Olga podpadła zarówno uczestnikom, jak i widzom "Top Model" po tym, jak na panelu z brutalną szczerością skrytykowała pracę z Kacprem. Powiedziała jurorom, że podczas sesji z nim nie czuła się komfortowo, bo "śmierdzi mu z buzi". Po emisji odcinka z tą sytuacją w mediach społecznościowych programu zawrzało. Do komentujących postanowiła dołączyć także Marta Sędzicka, którą widzowie mogą pamiętać jako uczestniczkę czwartej edycji "Top Model".
Sędzicka zostawiła komentarz na fanpage'u "Top Model" pod postem ze zdjęciem Olgi z ostatniej sesji. Była uczestniczka nie zostawiła na aspirującej modelce suchej nitki, pisząc, że "trudno odnieść się do zdjęcia, kiedy na panelu padły takie słowa". Sądząc po liczbie polubień, jakie zebrał jej komentarz, duża część fanów zgadza się ze słowami Marty. Jednak niektóre osoby, pamiętające jeszcze jej udział w "Top Model", zarzuciły Sędzickiej hipokryzję:
Ty Marta to akurat przykładem koleżeństwa w programie też nie byłaś.
Marta jeździła dosłownie po wszystkich, nawet podczas wspólnej sesji potrafiła powiedzieć, że ktoś jest "drewnem".
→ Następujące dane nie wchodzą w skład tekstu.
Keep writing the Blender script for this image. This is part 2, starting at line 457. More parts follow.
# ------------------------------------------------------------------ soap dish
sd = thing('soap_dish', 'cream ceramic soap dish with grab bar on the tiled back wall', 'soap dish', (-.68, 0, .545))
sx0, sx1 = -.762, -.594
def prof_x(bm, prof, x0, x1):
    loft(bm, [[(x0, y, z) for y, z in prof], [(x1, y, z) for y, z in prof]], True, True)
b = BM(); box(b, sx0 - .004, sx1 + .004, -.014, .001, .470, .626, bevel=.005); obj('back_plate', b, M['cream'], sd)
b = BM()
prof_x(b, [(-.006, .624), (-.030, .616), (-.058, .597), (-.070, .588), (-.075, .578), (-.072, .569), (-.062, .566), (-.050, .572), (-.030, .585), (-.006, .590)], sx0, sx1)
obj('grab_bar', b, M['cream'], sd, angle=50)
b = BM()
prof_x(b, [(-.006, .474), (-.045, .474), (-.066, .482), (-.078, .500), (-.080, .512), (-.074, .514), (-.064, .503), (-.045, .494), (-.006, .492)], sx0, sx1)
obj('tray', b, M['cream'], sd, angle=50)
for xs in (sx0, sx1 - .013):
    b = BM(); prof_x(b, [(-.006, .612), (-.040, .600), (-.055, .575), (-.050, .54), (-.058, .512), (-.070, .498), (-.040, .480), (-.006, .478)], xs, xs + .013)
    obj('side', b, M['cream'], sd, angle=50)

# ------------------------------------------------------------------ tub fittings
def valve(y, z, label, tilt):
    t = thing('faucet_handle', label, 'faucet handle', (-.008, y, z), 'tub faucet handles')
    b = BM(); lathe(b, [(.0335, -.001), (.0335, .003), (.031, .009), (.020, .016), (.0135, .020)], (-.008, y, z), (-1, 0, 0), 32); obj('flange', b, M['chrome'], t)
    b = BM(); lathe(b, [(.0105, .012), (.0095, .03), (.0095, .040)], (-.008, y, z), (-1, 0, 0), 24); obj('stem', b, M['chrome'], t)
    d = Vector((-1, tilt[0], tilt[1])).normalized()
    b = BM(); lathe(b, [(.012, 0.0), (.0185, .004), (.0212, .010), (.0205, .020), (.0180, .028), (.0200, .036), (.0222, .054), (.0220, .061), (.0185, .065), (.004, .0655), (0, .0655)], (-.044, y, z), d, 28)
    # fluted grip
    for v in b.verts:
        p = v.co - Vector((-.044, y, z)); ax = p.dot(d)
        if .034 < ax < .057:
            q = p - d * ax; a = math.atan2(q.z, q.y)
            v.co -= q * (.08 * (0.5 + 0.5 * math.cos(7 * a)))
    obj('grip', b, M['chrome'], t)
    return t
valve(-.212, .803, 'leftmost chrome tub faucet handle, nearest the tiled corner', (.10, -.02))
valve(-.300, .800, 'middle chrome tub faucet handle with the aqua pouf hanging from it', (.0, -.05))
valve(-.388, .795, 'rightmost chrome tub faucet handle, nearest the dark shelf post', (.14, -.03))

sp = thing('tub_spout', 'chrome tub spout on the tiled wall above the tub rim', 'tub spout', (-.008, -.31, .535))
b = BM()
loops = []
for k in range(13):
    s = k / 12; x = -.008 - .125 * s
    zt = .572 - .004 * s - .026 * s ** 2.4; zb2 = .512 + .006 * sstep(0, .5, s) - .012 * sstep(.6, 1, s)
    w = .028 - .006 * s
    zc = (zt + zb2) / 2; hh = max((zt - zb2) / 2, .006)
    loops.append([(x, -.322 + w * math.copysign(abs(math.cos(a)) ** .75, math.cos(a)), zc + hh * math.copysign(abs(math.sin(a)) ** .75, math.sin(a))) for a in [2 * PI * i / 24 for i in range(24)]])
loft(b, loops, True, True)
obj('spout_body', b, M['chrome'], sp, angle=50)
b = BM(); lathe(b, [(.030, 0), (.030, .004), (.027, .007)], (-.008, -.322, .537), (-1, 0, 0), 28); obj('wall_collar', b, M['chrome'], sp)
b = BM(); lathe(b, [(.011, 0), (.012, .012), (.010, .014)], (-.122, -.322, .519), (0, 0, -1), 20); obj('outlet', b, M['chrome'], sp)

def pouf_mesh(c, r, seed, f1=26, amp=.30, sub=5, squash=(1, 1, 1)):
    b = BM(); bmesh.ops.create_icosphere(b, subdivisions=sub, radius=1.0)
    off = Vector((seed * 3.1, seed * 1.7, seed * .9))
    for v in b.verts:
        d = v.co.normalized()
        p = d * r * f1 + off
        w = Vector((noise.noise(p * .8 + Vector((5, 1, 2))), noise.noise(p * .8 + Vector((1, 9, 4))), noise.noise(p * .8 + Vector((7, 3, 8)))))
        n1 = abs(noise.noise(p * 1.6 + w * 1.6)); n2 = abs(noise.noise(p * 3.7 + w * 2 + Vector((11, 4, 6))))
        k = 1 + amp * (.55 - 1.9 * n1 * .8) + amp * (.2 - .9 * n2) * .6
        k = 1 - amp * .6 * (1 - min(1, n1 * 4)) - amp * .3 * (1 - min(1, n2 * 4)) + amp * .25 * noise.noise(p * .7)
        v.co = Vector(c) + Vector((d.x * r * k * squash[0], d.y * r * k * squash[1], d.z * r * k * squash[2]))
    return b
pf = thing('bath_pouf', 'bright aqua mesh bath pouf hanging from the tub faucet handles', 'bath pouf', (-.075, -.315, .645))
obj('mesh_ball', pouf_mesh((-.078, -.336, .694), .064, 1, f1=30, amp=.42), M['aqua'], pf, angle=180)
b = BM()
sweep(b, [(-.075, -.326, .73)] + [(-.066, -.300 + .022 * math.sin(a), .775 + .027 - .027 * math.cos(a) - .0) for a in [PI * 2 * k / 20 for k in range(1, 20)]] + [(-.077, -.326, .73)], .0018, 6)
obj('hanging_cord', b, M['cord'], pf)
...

Faktem jest, że w swojej edycji Marta nie należała do ulubienic widzów ani innych uczestników. Była bardzo pewna siebie i słynęła z niezwykle ciętego języka. Kilka razy zdarzyło jej się otwarcie skrytykować innych modeli, a w jednym z odcinków zwróciła się do Mateusza Magi słowami, aby "ruszył d*pę". Mimo tego Sędzicka nie zgadza się na porównanie jej zachowania w programie do tego, co zaprezentowała sobą Olgą. Podkreśliła, że ona nigdy nie była wobec nikogo wredna bez powodu:
Racja - padły takie słowa z moich ust. Fakt, co do Mateusza mogłabym powiedzieć w sposób bardziej elokwentny, z tym, że wydźwięk byłby ten sam (...) W wypadku Olgi - szczerość pomylona z chamstwem i brakiem empatii do drugiego człowieka - napisała w odpowiedzi.
Nigdy nikogo nie zwyzywałam, a jeśli dochodziło do ostrych dyskusji, to zawsze w dwie strony. Nigdy nie zdarzyło się, abym bezpodstawnie próbowała zrobić drugiej osobie przykrość - dodała w kolejnym komentarzu.
Sędzicka zaznaczyła też, ze jeśli Olga rzeczywiście miała uwagi co do pracy z Kacprem, powinna przekazać mu to na osobności, w cztery oczy, a nie przed jurorami na panelu.